Record list:
* Start *

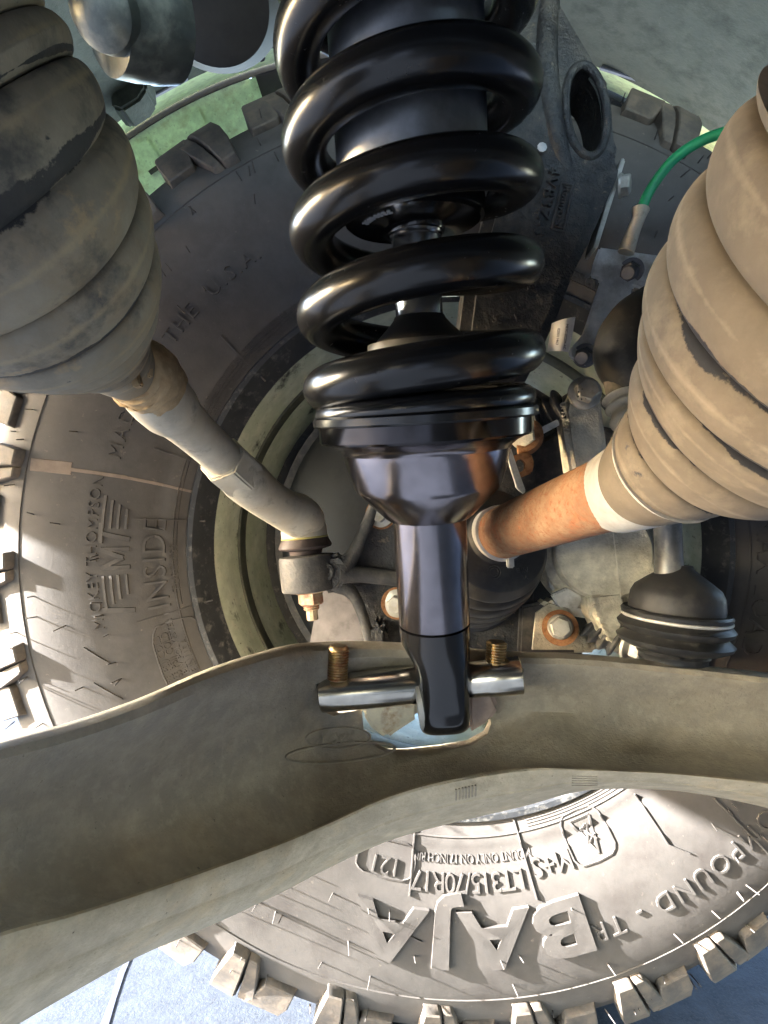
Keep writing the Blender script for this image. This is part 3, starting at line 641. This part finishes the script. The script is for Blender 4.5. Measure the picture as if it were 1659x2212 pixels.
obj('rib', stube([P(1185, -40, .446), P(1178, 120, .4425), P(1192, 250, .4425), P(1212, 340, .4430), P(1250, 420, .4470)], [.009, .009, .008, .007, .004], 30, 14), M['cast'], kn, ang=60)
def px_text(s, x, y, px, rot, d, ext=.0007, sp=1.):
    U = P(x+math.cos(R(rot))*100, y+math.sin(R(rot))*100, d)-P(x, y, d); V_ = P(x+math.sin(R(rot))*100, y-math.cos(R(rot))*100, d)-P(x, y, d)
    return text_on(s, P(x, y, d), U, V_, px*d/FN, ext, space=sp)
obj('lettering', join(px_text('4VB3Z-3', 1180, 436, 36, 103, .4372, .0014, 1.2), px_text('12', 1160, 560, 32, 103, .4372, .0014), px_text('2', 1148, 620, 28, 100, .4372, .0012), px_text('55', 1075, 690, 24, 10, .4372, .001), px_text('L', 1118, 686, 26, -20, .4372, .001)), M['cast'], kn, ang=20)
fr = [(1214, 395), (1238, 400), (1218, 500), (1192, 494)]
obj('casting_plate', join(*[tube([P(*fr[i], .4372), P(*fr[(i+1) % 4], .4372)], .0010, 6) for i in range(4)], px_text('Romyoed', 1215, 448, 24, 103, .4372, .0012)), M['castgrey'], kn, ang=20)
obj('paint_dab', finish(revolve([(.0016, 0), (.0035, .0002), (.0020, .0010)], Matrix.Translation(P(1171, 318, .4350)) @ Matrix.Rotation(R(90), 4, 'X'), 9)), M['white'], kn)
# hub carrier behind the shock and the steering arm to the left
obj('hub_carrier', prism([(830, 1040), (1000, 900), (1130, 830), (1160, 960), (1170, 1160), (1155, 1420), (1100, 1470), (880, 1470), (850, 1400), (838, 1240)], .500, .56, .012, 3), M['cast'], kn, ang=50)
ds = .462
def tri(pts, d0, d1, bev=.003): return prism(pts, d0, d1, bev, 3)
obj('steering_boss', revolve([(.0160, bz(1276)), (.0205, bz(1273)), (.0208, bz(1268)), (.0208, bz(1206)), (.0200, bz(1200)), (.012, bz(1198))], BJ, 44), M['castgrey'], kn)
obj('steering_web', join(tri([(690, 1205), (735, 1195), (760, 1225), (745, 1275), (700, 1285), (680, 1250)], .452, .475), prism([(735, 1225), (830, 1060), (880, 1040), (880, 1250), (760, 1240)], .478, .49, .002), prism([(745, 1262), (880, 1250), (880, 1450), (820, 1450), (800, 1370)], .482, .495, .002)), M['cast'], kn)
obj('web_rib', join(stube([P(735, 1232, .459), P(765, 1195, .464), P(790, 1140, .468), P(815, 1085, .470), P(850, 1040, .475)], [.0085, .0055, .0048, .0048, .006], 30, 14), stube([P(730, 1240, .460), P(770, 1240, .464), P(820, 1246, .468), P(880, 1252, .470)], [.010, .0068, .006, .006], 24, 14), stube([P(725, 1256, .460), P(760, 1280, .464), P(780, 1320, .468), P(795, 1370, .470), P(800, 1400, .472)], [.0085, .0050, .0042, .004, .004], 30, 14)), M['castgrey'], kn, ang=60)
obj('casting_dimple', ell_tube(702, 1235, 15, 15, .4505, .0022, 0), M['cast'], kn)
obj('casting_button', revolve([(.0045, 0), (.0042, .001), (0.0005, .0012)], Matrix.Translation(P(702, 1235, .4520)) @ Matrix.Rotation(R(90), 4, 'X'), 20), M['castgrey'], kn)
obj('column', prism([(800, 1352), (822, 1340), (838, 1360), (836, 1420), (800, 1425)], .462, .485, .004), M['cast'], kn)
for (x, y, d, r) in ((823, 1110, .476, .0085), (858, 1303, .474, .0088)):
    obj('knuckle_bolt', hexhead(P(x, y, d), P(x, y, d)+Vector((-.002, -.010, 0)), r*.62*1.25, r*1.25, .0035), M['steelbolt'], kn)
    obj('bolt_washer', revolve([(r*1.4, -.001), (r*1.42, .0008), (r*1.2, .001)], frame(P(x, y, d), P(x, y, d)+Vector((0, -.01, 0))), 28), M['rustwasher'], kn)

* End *
* Start *

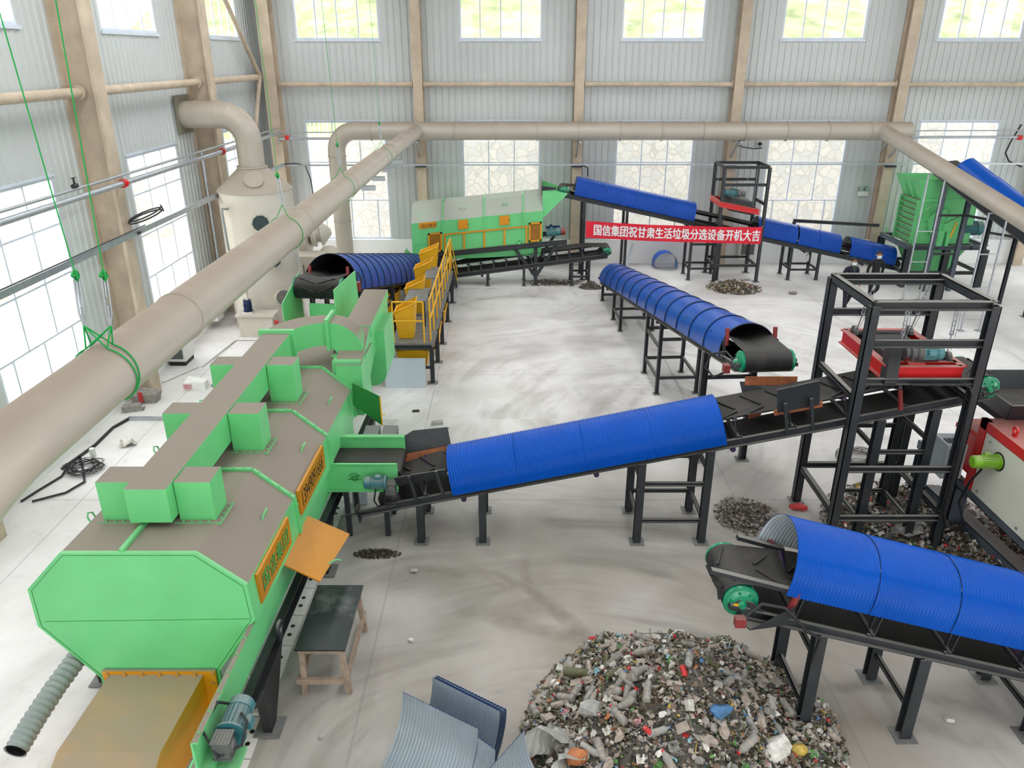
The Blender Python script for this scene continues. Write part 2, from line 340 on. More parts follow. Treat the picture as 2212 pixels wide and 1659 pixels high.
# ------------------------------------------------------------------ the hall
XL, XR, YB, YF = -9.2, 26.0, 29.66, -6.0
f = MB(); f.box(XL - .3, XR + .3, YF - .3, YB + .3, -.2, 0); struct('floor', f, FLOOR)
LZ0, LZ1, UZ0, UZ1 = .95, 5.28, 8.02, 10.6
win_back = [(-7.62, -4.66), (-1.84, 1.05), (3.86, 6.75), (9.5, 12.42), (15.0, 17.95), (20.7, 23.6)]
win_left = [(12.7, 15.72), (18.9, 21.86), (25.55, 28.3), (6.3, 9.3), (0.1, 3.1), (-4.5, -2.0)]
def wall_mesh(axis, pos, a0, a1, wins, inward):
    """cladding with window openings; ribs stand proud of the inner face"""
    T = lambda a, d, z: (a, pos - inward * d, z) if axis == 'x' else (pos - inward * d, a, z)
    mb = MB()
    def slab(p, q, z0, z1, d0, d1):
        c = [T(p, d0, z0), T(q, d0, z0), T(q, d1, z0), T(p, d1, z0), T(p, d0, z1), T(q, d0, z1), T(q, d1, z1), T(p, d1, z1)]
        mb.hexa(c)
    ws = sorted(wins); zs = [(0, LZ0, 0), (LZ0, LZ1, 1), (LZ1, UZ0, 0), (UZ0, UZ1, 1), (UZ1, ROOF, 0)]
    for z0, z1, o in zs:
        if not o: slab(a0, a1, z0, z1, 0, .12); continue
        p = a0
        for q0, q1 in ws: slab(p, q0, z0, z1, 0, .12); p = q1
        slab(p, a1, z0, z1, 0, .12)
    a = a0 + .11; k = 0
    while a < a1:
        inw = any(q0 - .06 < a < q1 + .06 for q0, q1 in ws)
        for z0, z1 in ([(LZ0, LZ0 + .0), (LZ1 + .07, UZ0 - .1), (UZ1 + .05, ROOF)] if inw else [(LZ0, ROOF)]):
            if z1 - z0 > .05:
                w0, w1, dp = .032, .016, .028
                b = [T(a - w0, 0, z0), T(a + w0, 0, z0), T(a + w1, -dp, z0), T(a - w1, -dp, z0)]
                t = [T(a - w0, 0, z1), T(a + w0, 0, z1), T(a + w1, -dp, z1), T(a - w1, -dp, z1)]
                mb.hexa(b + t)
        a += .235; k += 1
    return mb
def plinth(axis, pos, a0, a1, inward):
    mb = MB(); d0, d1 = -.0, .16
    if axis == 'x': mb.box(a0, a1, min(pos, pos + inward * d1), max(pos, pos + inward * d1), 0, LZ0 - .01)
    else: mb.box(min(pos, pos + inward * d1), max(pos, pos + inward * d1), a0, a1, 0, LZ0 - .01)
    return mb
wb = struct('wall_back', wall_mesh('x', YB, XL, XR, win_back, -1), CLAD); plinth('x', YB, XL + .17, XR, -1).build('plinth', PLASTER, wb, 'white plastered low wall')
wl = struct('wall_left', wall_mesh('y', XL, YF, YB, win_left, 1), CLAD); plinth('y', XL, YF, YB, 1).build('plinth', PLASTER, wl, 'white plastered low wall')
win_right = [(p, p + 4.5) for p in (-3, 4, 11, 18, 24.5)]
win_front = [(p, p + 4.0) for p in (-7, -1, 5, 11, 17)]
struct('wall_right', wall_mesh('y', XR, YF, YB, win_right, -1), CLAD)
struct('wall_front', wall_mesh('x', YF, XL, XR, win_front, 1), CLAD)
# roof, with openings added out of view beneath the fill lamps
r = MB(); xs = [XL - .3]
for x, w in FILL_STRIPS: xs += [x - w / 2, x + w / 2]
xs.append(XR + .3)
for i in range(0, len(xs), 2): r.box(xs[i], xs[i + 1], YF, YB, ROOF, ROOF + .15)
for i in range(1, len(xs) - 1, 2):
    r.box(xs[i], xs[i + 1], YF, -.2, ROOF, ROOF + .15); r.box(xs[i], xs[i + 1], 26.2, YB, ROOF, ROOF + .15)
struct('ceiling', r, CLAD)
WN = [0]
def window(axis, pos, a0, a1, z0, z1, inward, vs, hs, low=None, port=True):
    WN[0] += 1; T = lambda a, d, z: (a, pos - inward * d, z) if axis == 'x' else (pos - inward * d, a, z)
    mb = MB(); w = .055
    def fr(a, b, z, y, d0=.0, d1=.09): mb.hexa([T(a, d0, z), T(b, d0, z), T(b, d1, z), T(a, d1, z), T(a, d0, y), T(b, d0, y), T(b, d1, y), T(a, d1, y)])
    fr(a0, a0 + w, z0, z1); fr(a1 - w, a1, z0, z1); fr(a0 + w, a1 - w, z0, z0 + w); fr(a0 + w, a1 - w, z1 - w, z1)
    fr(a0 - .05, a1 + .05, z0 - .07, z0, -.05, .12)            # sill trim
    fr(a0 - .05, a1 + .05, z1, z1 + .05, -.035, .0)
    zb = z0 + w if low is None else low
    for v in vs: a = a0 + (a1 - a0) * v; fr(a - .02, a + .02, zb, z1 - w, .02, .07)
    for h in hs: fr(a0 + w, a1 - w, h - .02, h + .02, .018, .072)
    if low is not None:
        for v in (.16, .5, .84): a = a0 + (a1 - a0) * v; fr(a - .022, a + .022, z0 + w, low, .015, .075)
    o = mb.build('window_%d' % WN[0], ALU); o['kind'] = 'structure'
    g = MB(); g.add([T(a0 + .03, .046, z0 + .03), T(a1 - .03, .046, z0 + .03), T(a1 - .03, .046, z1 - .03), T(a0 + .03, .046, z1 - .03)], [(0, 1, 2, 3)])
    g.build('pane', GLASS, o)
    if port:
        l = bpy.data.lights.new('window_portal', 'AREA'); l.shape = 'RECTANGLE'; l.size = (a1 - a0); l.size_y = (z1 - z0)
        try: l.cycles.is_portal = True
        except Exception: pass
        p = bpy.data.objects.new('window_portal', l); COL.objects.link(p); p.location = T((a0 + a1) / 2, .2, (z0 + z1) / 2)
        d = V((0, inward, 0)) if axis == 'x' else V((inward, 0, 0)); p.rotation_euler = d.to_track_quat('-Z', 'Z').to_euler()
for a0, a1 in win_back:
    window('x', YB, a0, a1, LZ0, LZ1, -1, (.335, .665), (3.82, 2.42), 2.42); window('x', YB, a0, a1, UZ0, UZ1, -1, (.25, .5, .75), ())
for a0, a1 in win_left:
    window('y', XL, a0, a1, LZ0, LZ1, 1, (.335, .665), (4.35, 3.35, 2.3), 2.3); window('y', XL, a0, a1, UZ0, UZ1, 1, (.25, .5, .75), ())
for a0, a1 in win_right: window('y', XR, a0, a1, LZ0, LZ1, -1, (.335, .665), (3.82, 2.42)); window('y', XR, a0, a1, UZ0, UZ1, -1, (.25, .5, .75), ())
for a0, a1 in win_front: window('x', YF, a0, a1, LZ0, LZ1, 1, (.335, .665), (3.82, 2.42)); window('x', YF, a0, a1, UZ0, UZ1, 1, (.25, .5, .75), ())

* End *
* Start *

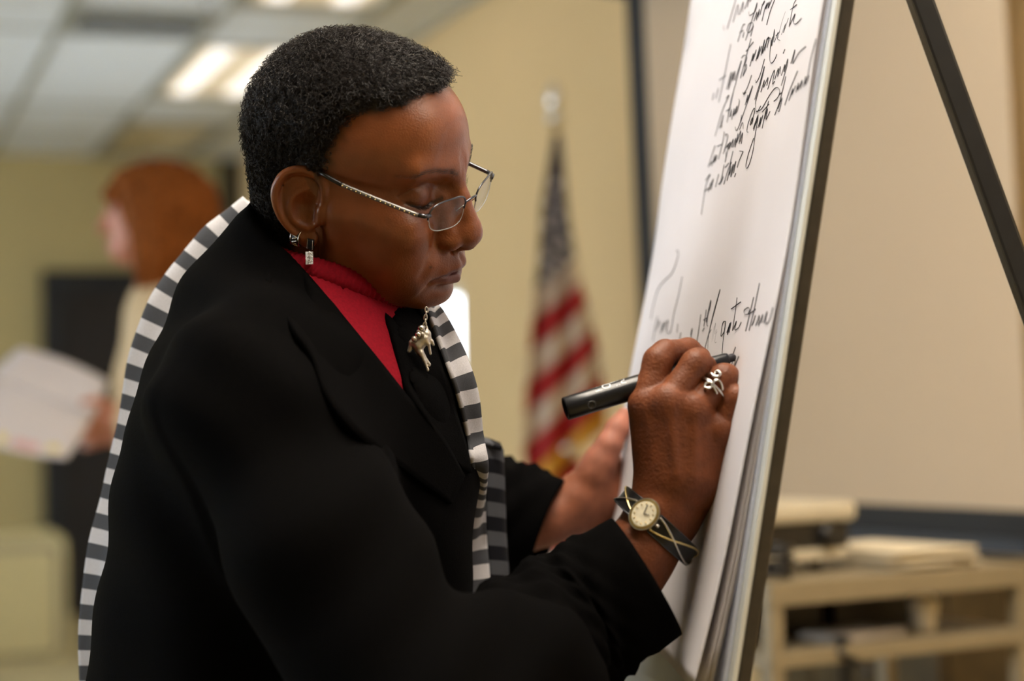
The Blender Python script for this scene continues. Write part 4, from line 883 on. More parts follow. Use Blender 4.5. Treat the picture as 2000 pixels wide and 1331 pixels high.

* End *

Exercise details:
Give the number of lines containing the word "from". No other answer is needed.

Solution for this task:
2